Task brief
The listing below begins with the first line you should copy; stop after the line containing "1.972)), M['glassedge'], mir)", and drop every picture.

Data lines
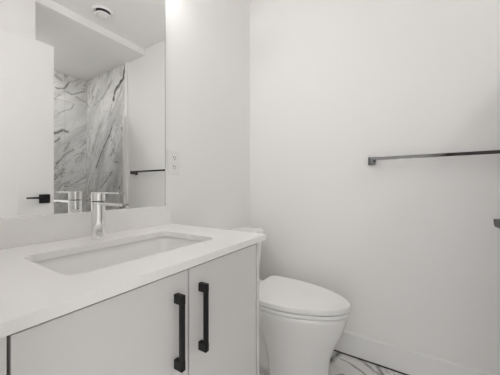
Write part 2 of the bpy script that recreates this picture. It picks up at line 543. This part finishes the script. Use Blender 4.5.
# mirror
mir = thing('wall_mirror', 'large frameless mirror on the wall above the backsplash', 'mirror', (-1.17, 0.0, 0.936))
obj('mirror_glass', boxes((XL + 0.004, -0.7985, -0.006, -0.0005, 0.9336, 1.972)), M['mirror'], mir)
obj('edge_strip', boxes((-0.7985, -0.7950, -0.0065, -0.0005, 0.9336, 1.972)), M['glassedge'], mir)

# vanity light above the mirror (out of frame, seen as sparkles in the shower tile)
vl = thing('vanity_light', 'four-bulb vanity light above the mirror', 'lamp', (-1.15, 0.0, 2.05))
obj('wall_plate', boxes((-1.49, -0.81, -0.026, -0.0005, 2.00, 2.09)), M['chrome'], vl, bevel=0.003)
for x in (-0.853, -1.045, -1.247, -1.445):
    bm = bmesh.new()
    add_cyl(bm, (x, -0.026, 2.04), (x, -0.108, 2.04), 0.012, 20)
    hld = obj('holder', bm, M['chrome'], vl)
    bm = bmesh.new()
    bmesh.ops.create_uvsphere(bm, u_segments=20, v_segments=12, radius=0.020, matrix=Matrix.Translation((x, -0.120, 2.04)))
    obj('bulb', bm, M['bulb'], hld, smooth=True)

# ------------------------------------------------------------------ outlet
out = thing('outlet', 'white duplex power outlet on the wall beside the mirror', 'outlet', (-0.741, 0.0, 1.151))
bm = boxes((-0.780, -0.703, -0.0075, -0.0003, 1.091, 1.212))
obj('cover_plate', bm, M['outlet'], out, bevel=0.003)
for zc in (1.174, 1.128):
    bm = bmesh.new()
    rr = [[(x, y_, z) for x, z, y_ in [(px, pz, yy) for px, pz, _ in rrect(-0.741 - 0.017, -0.741 + 0.017, zc - 0.0145, zc + 0.0145, 0.010, 0)]] for yy in (-0.007, -0.0092)]
    loft(bm, rr)
    s = obj('socket', bm, M['outlet'], out)
    for dx, h in ((-0.0065, 0.010), (0.0065, 0.008)):
        obj('slot', boxes((-0.741 + dx - 0.0013, -0.741 + dx + 0.0013, -0.0097, -0.0090, zc - 0.001, zc - 0.001 + h)), M['dark'], s)
    bm = bmesh.new()
    add_cyl(bm, (-0.741, -0.0090, zc - 0.0075), (-0.741, -0.0097, zc - 0.0075), 0.0028, 14)
    obj('ground_hole', bm, M['dark'], s)
bm = bmesh.new()
add_cyl(bm, (-0.741, -0.007, 1.151), (-0.741, -0.0085, 1.151), 0.0035, 14)
obj('screw', bm, M['outlet'], out)

# ------------------------------------------------------------------ towel bar on the right wall
tb = thing('towel_bar', 'long square chrome towel bar on the right wall', 'towel bar', (0.0, -1.145, 1.180))
YB0, YB1, ZB, XB = -0.845, -1.447, 1.177, -0.058
for y in (YB0, YB1):
    po = obj('post', boxes((XB - 0.011, 0.0, y - 0.0115, y + 0.0115, ZB - 0.017, ZB + 0.017)), M['barchrome'], tb, bevel=0.001)
    obj('flange', boxes((-0.009, 0.0, y - 0.020, y + 0.020, ZB - 0.023, ZB + 0.023)), M['barchrome'], po, bevel=0.001)
obj('rail', boxes((XB - 0.008, XB + 0.008, YB1 - 0.012, YB0 + 0.0115, ZB, ZB + 0.016)), M['barchrome'], tb, bevel=0.001)

# ------------------------------------------------------------------ toilet
TX = -0.315
toi = thing('toilet', 'white skirted toilet with closed lid beside the vanity', 'toilet', (TX, -0.40, 0.0))
def dshape(hw, front, back, yc, z, rb=0.03, pw=1.8, n=40, kb=5):
    """D outline: pointed-oval front, rounded-corner back; tx = axis"""
    L = yc - front
    pts = []
    for i in range(n + 1):
        a = PI * i / n                      # from +x side round the front to -x side
        c, s = math.cos(a), math.sin(a)
        px = hw * math.copysign(abs(c) ** (2 / pw), c)
        py = yc - L * abs(s) ** (2 / pw)
        pts.append((TX + px, py, z))
    for i in range(kb + 1):                 # back-left corner
        a = PI - PI / 2 * i / kb
        pts.append((TX - hw + rb + rb * math.cos(a), back - rb + rb * math.sin(a), z))
    for i in range(kb + 1):
        a = PI / 2 - PI / 2 * i / kb
        pts.append((TX + hw - rb + rb * math.cos(a), back - rb + rb * math.sin(a), z))
    return pts
# bowl and skirt
bm = bmesh.new()
prof = [  # z, half width, front, yc, back
    (0.002, 0.124, -0.672, -0.44, -0.392), (0.02, 0.126, -0.674, -0.44, -0.390), (0.08, 0.127, -0.677, -0.44, -0.386), (0.14, 0.131, -0.684, -0.44, -0.381),
    (0.19, 0.138, -0.700, -0.44, -0.374), (0.24, 0.148, -0.722, -0.435, -0.362), (0.28, 0.158, -0.742, -0.43, -0.335), (0.325, 0.170, -0.758, -0.425, -0.27),
    (0.360, 0.178, -0.768, -0.42, -0.20), (0.378, 0.1805, -0.772, -0.42, -0.185), (0.384, 0.179, -0.770, -0.42, -0.186), (0.3865, 0.175, -0.766, -0.42, -0.19)]
loft(bm, [dshape(hw, fr, bk, yc, z, 0.02, 1.9) for z, hw, fr, yc, bk in prof])
obj('bowl', bm, M['ceramic'], toi, smooth=True)
bm = bmesh.new()
rings = [rrect(TX - hw, TX + hw, -0.40, -0.03, 0.03, z) for z, hw in ((0.002, 0.100), (0.05, 0.098), (0.16, 0.100), (0.26, 0.118), (0.34, 0.140))]
loft(bm, rings)
obj('trapway', bm, M['ceramic'], toi, smooth=True)
bm = bmesh.new()
loft(bm, [rrect(TX - 0.165, TX + 0.165, -0.252, -0.025, 0.05, z) for z in (0.33, 0.392, 0.398)] + [rrect(TX - 0.158, TX + 0.158, -0.247, -0.03, 0.045, 0.402)])
obj('deck', bm, M['ceramic'], toi, smooth=False, bevel=0.003)
# seat ring and lid
def slab_d(z0, z1, hw, front, back, rd, name, m):
    bm = bmesh.new()
    rs = []
    k = 4
    for i in range(k + 1):
        a = PI / 2 * i / k
        g = rd * (1 - math.sin(a))
        rs.append(dshape(hw - g, front + g, back - g, -0.42, z0 + rd * (1 - math.cos(a)), 0.035 ))
    for i in range(k + 1):
        a = PI / 2 * (1 - i / k)
        g = rd * (1 - math.sin(a))
        rs.append(dshape(hw - g, front + g, back - g, -0.42, z1 - rd * (1 - math.cos(a)), 0.035))
    loft(bm, rs)
    o = obj(name, bm, m, toi, smooth=False, bevel=0)
    for p_ in o.data.polygons:
        p_.use_smooth = len(p_.vertices) == 4
    return o
slab_d(0.3905, 0.4085, 0.185, -0.779, -0.262, 0.004, 'seat', M['plastic'])
slab_d(0.4135, 0.4420, 0.188, -0.783, -0.254, 0.005, 'lid', M['plastic'])
for s in (-1, 1):
    bm = bmesh.new()
    add_cyl(bm, (TX + s * 0.075 - 0.02, -0.244, 0.412), (TX + s * 0.075 + 0.02, -0.244, 0.412), 0.009, 16)
    obj('hinge', bm, M['plastic'], toi)
# tank
def tank_ring(hw, front, back, rf, rb, z, k=8):
    pts = []
    for cx, cy, r, a0 in ((TX + hw, back, rb, 0), (TX - hw, back, rb, PI / 2), (TX - hw, front, rf, PI), (TX + hw, front, rf, 1.5 * PI)):
        ox = -r if cx > TX else r
        oy = -r if cy == back else r
        for i in range(k + 1):
            t = a0 + PI / 2 * i / k
            pts.append((cx + ox + r * math.cos(t), cy + oy + r * math.sin(t), z))
    return pts
bm = bmesh.new()
loft(bm, [tank_ring(hw, -0.205 + f, -0.018, 0.075, 0.02, z) for z, hw, f in ((0.400, 0.165, 0.016), (0.45, 0.170, 0.012), (0.55, 0.182, 0.006), (0.62, 0.190, 0.002), (0.703, 0.194, 0.0))])
obj('tank', bm, M['ceramic'], toi, smooth=False, bevel=0.002)
bm = bmesh.new()
loft(bm, [tank_ring(0.214 - g, -0.218 + g, -0.010 - g * 0.3, 0.08, 0.02, z) for z, g in ((0.703, 0.003), (0.706, 0.0), (0.730, 0.0), (0.736, 0.002), (0.738, 0.006))])
tl = obj('tank_lid', bm, M['ceramic'], toi)
bm = bmesh.new()
lathe(bm, (TX, -0.11), [(0.0, 0.744), (0.020, 0.744), (0.023, 0.742), (0.024, 0.738), (0, 0.738)])
obj('flush_button', bm, M['chrome'], tl, smooth=True)

# ------------------------------------------------------------------ shower glass, ceiling vent
sg = thing('shower_glass', 'clear frameless shower glass panel seen in the mirror', 'shower screen', (-0.45, YT, 0.10))
obj('pane', boxes((XS + 0.014, -0.022, YT - 0.006, YT + 0.002, 0.102, 1.815)), M['glass'], sg)
obj('wall_channel', boxes((-0.034, -0.012, YT - 0.012, YT + 0.008, 0.101, 1.815)), M['satin'], sg, bevel=0.001)

pl = thing('shower_fill_light', 'added round fill light in the shower ceiling hidden by the open door', 'lamp', (-0.72, -2.10, HS))  # added light, kept out of sight behind the door, brightens the shower
bm = bmesh.new()
lathe(bm, (-0.72, -2.10), [(0.052, HS - 0.0005), (0.072, HS - 0.0005), (0.072, HS - 0.004), (0.055, HS - 0.006), (0.052, HS - 0.0005)], 40)
obj('rim', bm, M['trim'], pl, smooth=True)
bm = bmesh.new()
lathe(bm, (-0.72, -2.10), [(0, HS - 0.0005), (0.053, HS - 0.0005), (0.053, HS - 0.003), (0, HS - 0.003)], 40)
obj('lens', bm, M['shower_fill'], pl)

vent = thing('ceiling_vent', 'round white ceiling vent with a raised centre disc', 'vent', (-0.530, -1.10, H))
bm = bmesh.new()
lathe(bm, (-0.530, -1.10), [(0.050, H - 0.0005), (0.078, H - 0.0005), (0.080, H - 0.006), (0.076, H - 0.013), (0.066, H - 0.016), (0.058, H - 0.010), (0.050, H - 0.0005)], 40)
obj('ring', bm, M['trim'], vent, smooth=True)
bm = bmesh.new()
lathe(bm, (-0.530, -1.10), [(0, H - 0.001), (0.058, H - 0.001), (0.058, H - 0.003), (0, H - 0.003)], 40)
obj('throat', bm, M['dark'], vent)
bm = bmesh.new()
lathe(bm, (-0.530, -1.10), [(0, H - 0.022), (0.030, H - 0.022), (0.056, H - 0.030), (0.060, H - 0.034), (0.058, H - 0.038), (0.044, H - 0.042), (0.040, H - 0.038), (0.036, H - 0.038), (0.033, H - 0.043), (0, H - 0.045)], 40)
dsc = obj('disc', bm, M['trim'], vent, smooth=True)
bm = bmesh.new()
add_cyl(bm, (-0.530, -1.10, H - 0.024), (-0.530, -1.10, H - 0.001), 0.006, 12)
obj('stem', bm, M['trim'], dsc)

Task response
Write part 2 of the bpy script that recreates this picture. It picks up at line 543. This part finishes the script. Use Blender 4.5.
# mirror
mir = thing('wall_mirror', 'large frameless mirror on the wall above the backsplash', 'mirror', (-1.17, 0.0, 0.936))
obj('mirror_glass', boxes((XL + 0.004, -0.7985, -0.006, -0.0005, 0.9336, 1.972)), M['mirror'], mir)
obj('edge_strip', boxes((-0.7985, -0.7950, -0.0065, -0.0005, 0.9336, 1.972)), M['glassedge'], mir)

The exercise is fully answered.